══ Exercise materials
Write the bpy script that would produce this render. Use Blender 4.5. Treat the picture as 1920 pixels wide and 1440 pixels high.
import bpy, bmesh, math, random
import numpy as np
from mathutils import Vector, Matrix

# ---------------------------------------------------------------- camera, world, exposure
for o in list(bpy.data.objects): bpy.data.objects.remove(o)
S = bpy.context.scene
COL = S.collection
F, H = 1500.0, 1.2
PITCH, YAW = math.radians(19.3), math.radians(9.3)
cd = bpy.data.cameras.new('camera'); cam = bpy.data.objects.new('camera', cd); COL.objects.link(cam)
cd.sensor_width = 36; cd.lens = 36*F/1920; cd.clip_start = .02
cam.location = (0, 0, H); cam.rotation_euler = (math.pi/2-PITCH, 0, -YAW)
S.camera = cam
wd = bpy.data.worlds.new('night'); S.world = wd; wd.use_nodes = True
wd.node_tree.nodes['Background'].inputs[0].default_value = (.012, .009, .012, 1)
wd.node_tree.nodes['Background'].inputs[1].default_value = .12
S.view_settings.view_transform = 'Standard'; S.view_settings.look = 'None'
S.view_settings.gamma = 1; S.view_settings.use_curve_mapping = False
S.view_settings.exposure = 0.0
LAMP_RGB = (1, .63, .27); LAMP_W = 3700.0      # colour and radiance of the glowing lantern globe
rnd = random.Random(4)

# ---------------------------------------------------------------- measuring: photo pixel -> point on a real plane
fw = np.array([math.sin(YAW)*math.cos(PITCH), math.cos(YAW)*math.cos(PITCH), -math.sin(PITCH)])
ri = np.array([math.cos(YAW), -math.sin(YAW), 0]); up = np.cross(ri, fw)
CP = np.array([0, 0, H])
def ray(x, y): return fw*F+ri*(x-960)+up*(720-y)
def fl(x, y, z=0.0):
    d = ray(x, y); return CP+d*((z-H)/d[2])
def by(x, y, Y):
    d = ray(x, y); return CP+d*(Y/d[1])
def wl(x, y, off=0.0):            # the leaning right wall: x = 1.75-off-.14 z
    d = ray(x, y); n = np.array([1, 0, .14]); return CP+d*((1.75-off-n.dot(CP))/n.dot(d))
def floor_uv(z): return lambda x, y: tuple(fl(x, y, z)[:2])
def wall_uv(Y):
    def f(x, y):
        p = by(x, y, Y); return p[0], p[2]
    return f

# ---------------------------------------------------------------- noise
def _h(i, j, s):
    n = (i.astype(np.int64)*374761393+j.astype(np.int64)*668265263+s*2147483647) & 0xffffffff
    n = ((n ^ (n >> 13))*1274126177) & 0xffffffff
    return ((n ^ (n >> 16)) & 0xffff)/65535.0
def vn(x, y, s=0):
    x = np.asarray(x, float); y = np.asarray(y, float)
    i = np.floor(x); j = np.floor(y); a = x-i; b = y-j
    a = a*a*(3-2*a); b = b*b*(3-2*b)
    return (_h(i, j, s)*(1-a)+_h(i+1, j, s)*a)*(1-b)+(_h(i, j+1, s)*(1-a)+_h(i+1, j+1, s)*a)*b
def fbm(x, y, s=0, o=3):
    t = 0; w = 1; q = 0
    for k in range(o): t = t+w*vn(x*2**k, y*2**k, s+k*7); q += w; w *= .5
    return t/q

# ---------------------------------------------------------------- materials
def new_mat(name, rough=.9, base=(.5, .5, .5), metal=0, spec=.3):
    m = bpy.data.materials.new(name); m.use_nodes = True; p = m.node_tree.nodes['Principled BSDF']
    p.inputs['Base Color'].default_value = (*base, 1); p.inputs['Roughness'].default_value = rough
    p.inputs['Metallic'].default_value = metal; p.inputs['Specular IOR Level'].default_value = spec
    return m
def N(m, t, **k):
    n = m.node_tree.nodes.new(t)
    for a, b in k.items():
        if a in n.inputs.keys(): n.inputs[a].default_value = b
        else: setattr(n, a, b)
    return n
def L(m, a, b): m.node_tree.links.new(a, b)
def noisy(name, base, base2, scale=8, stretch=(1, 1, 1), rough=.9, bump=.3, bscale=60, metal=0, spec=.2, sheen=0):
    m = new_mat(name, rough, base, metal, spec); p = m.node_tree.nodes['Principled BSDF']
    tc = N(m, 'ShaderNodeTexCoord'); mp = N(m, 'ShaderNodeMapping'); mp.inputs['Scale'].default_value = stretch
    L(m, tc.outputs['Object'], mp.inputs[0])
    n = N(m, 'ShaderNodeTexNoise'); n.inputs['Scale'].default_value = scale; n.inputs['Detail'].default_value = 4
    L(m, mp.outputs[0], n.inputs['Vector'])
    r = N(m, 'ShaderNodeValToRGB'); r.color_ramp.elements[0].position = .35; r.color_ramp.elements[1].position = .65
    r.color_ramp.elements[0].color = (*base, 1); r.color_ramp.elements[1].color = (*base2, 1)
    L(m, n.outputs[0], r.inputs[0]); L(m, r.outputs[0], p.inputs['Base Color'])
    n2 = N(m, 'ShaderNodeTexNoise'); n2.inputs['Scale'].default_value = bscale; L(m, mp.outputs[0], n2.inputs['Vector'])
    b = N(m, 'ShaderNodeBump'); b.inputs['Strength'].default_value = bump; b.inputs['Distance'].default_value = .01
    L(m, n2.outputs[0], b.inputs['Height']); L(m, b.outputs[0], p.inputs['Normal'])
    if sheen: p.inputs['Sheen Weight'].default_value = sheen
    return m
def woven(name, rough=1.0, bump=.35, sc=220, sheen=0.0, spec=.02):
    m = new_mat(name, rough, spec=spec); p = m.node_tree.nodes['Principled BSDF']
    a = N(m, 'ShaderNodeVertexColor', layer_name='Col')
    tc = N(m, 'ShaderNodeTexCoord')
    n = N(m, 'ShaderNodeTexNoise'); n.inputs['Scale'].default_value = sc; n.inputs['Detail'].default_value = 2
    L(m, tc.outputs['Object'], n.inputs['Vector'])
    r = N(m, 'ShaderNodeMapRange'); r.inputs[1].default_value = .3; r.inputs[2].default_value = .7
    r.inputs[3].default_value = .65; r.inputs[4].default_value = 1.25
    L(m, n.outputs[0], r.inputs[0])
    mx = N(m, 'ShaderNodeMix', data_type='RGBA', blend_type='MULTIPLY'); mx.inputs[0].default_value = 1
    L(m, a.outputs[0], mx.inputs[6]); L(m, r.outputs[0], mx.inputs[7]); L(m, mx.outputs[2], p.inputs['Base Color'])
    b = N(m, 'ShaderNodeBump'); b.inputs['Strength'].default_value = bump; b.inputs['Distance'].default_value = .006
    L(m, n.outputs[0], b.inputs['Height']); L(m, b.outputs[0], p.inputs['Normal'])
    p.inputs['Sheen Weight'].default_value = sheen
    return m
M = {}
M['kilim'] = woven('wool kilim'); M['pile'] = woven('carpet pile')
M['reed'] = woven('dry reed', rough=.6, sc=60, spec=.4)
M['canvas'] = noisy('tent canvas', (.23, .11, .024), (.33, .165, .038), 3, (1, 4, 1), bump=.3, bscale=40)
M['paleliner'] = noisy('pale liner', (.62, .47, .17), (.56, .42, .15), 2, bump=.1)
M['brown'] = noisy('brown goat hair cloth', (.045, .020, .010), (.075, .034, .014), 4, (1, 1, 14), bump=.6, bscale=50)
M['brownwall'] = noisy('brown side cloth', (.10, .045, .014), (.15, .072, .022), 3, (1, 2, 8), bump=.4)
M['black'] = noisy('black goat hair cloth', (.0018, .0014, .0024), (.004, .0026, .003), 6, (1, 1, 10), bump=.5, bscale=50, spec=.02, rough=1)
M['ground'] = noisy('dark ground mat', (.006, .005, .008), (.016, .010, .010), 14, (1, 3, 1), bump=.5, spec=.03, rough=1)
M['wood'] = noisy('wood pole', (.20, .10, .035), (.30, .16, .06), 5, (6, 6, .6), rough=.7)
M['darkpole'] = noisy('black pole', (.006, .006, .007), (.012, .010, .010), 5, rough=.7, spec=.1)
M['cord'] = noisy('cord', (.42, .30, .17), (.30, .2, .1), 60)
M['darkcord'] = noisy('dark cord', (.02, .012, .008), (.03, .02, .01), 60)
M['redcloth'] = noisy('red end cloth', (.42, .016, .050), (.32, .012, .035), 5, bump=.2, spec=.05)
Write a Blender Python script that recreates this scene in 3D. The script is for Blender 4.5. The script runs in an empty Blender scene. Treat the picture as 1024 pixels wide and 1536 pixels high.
════
> _Your task_: Set down each line of the material verbatim, from the first line through the line that contains "rnd = random.Random(4)".

> _Correct output_:
Write the bpy script that would produce this render. Use Blender 4.5. Treat the picture as 1920 pixels wide and 1440 pixels high.
import bpy, bmesh, math, random
import numpy as np
from mathutils import Vector, Matrix

# ---------------------------------------------------------------- camera, world, exposure
for o in list(bpy.data.objects): bpy.data.objects.remove(o)
S = bpy.context.scene
COL = S.collection
F, H = 1500.0, 1.2
PITCH, YAW = math.radians(19.3), math.radians(9.3)
cd = bpy.data.cameras.new('camera'); cam = bpy.data.objects.new('camera', cd); COL.objects.link(cam)
cd.sensor_width = 36; cd.lens = 36*F/1920; cd.clip_start = .02
cam.location = (0, 0, H); cam.rotation_euler = (math.pi/2-PITCH, 0, -YAW)
S.camera = cam
wd = bpy.data.worlds.new('night'); S.world = wd; wd.use_nodes = True
wd.node_tree.nodes['Background'].inputs[0].default_value = (.012, .009, .012, 1)
wd.node_tree.nodes['Background'].inputs[1].default_value = .12
S.view_settings.view_transform = 'Standard'; S.view_settings.look = 'None'
S.view_settings.gamma = 1; S.view_settings.use_curve_mapping = False
S.view_settings.exposure = 0.0
LAMP_RGB = (1, .63, .27); LAMP_W = 3700.0      # colour and radiance of the glowing lantern globe
rnd = random.Random(4)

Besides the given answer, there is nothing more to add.